● **Problem to solve**
Using the listing below, please gather every line containing the word "scene".

● **Recorded data**

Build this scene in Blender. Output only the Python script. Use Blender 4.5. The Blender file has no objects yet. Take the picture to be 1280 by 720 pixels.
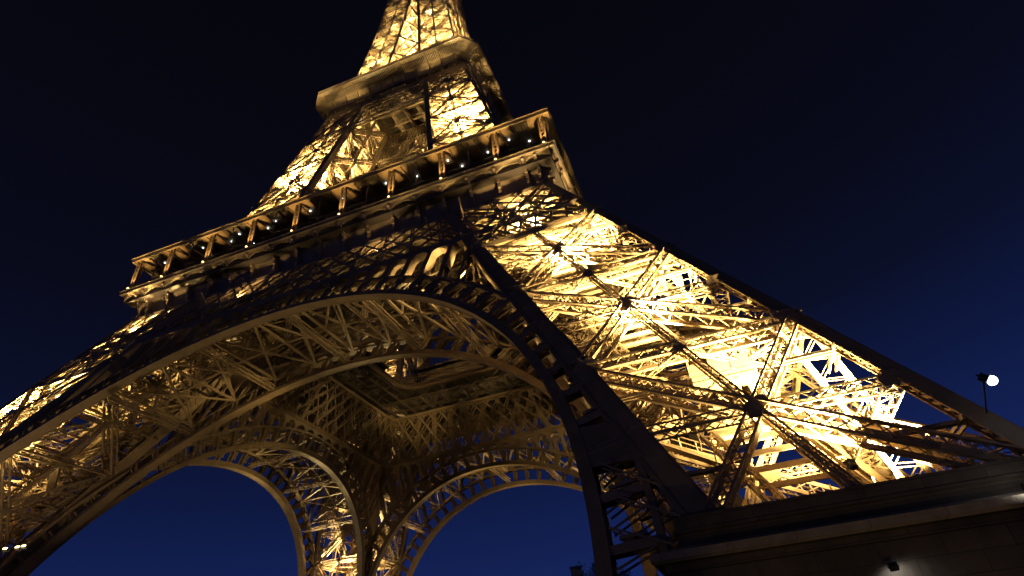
import bpy, math, random
from math import sin, cos, pi, radians, sqrt, atan2
from mathutils import Vector, Matrix
random.seed(7)
S = bpy.context.scene
COL = S.collection

# ------------------------------------------------------------------ camera
cam_d = bpy.data.cameras.new('camera'); cam = bpy.data.objects.new('camera', cam_d); COL.objects.link(cam)
S.camera = cam
yaw, pitch, roll = radians(-17.146), radians(35.745), radians(-6.027)
fwd = Vector((sin(yaw)*cos(pitch), cos(yaw)*cos(pitch), sin(pitch)))
r0 = Vector((cos(yaw), -sin(yaw), 0)); u0 = r0.cross(fwd)
rx = cos(roll)*r0 + sin(roll)*u0; ux = -sin(roll)*r0 + cos(roll)*u0
M = Matrix((rx, ux, -fwd)).transposed().to_4x4(); M.translation = Vector((42.902, -83.96, 1.61))
cam.matrix_world = M
cam_d.sensor_width = 36; cam_d.lens = 724.01/1280*36
cam_d.clip_start = .1; cam_d.clip_end = 6000

# ------------------------------------------------------------------ world: dusk sky
W = bpy.data.worlds.new('World'); S.world = W; W.use_nodes = True
nt = W.node_tree; nt.nodes.clear()
def N(t, nt_, **k):
    n = nt_.nodes.new(t)
    for a, b in k.items(): setattr(n, a, b)
    return n
wo = N('ShaderNodeOutputWorld', nt); bg = N('ShaderNodeBackground', nt); bg.inputs[1].default_value = 1.0
tc = N('ShaderNodeTexCoord', nt)
dot = N('ShaderNodeVectorMath', nt, operation='DOT_PRODUCT'); dot.inputs[1].default_value = (-.08, .02, 1.0)
rp = N('ShaderNodeValToRGB', nt)
rp.color_ramp.elements[0].position = 0.0; rp.color_ramp.elements[0].color = (.0105, .025, .125, 1)
rp.color_ramp.elements[1].position = 1.0; rp.color_ramp.elements[1].color = (.0016, .0015, .0032, 1)
for p, c in ((.20, (.0072, .0165, .092, 1)), (.34, (.0045, .0095, .050, 1)), (.46, (.0034, .0052, .021, 1)), (.60, (.0027, .0032, .0105, 1)), (.80, (.0024, .0023, .0058, 1))):
    e = rp.color_ramp.elements.new(p); e.color = c
nt.links.new(tc.outputs['Generated'], dot.inputs[0]); nt.links.new(dot.outputs['Value'], rp.inputs[0])
nt.links.new(rp.outputs[0], bg.inputs[0]); nt.links.new(bg.outputs[0], wo.inputs[0])

# ------------------------------------------------------------------ exposure
S.view_settings.view_transform = 'Standard'; S.view_settings.look = 'None'
S.view_settings.exposure = 0; S.view_settings.gamma = 1; S.view_settings.use_curve_mapping = False
S.cycles.use_denoising = True; S.cycles.denoiser = 'OPENIMAGEDENOISE'; S.cycles.denoising_prefilter = 'ACCURATE'; S.cycles.use_adaptive_sampling = False
S.cycles.max_bounces = 2; S.cycles.diffuse_bounces = 1; S.cycles.glossy_bounces = 1
S.cycles.transparent_max_bounces = 6; S.cycles.use_light_tree = True
S.cycles.sample_clamp_indirect = 4.0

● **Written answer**
Build this scene in Blender. Output only the Python script. Use Blender 4.5. The Blender file has no objects yet. Take the picture to be 1280 by 720 pixels.
S = bpy.context.scene